El argumento es fácil de reconocer. Forma parte de un episodio de la juventud de Vargas Llosa que su primera esposa, Julia Urquidi, cuenta en el libro Lo que Varguitas no dijo, que ella escribió como contestación a la  novela autobiográfica Tía Julia y el escribidor, y que el mismo Vargas Llosa parece haber rescatado de sus recuerdos para su propia cosecha.
No tengo claro en este momento si Vargas Llosa conoció en Madrid o París a la mujer que inspira a Katie,  personaje principal de la obra, que pertenece a la clase social alta  y que desea plasmar en un libro el viaje que ha realizado por diferentes lugares de Asia y África y en el que, claro está, habla de los hipopótamos.
Su contraparte en la obra es un profesor, encargado de escribir el relato y cuya figura en la realidad sería el entonces joven aspirante a escritor, Vargas Llosa, quien –cual bonachona y entonces fea cintura de la madre naturaleza literaria- para ganarse la vida recurría a hacer de negro.

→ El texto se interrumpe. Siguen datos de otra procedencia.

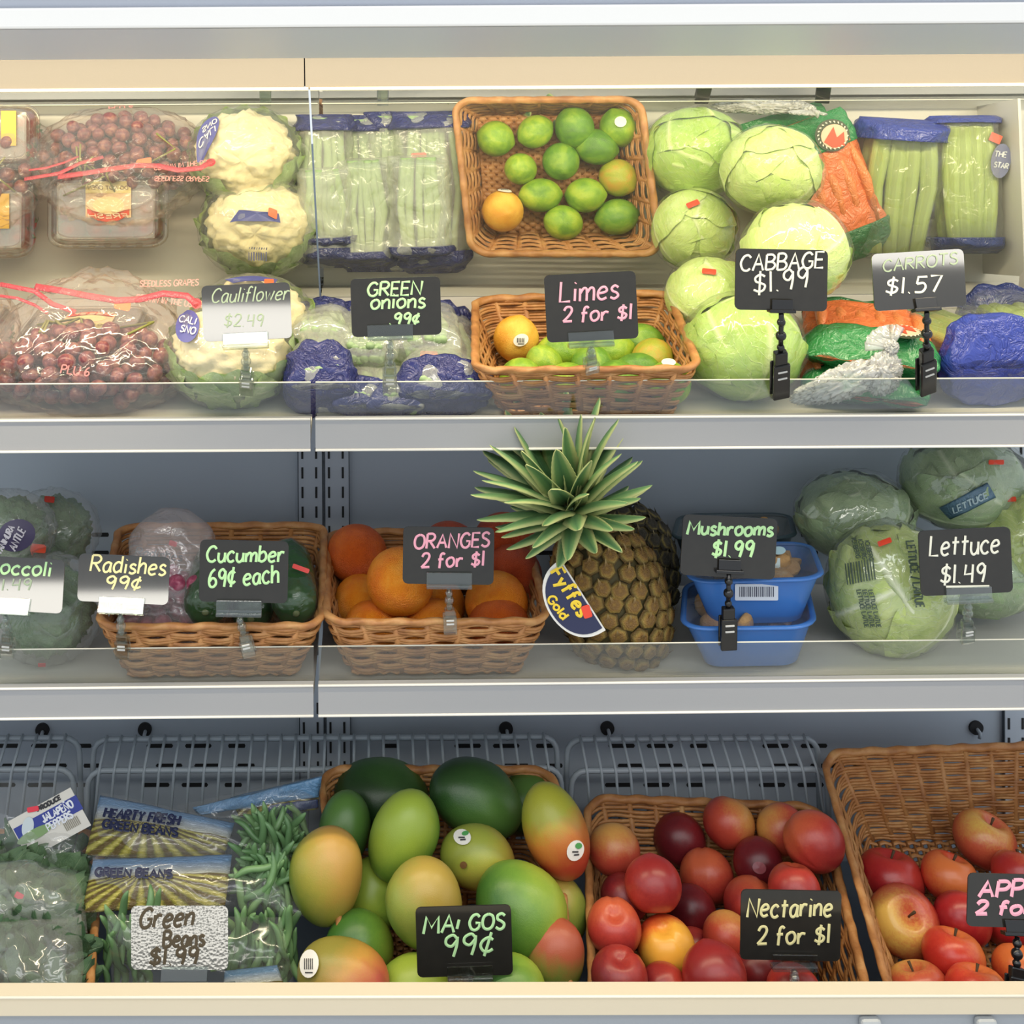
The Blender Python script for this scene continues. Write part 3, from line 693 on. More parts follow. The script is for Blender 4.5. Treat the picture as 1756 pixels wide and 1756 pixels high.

Mucho le faltaba a Don Mario para convertirse en el bello y feroz espécimen que hoy colecciona feúchos y graciosos hipopótamos, querendonas y furibundas bestias.  Le quedaba demasiado. Y si su piel entonces no era rosácea, probablemente su aire sí fuese más el de un paticorto mastodonte, torpe y pesado amante cuya única reminiscencia actual sea hoy la ferocidad pasiva de quienes se siguen sabiendo tiernos, vulnerables, enormes o solitarios.
Difícil esto lo de coleccionar figurillas. Es como hacerse réplicas personales por toda la casa con bestias talladas en madera. ¿Psiconálisis decorativo? Complicado asunto éste. Porque cada tristeza es diferente y viene de pozos diferentes. Porque nadie sabe a ciencia cierta, qué fiera sacará a pasear sobre el escritorio. A fin de cuentas, quién es el aficionado sino un miembro más de la manada que coloca en formación, por orden de tamaño,  junto al pisapapeles.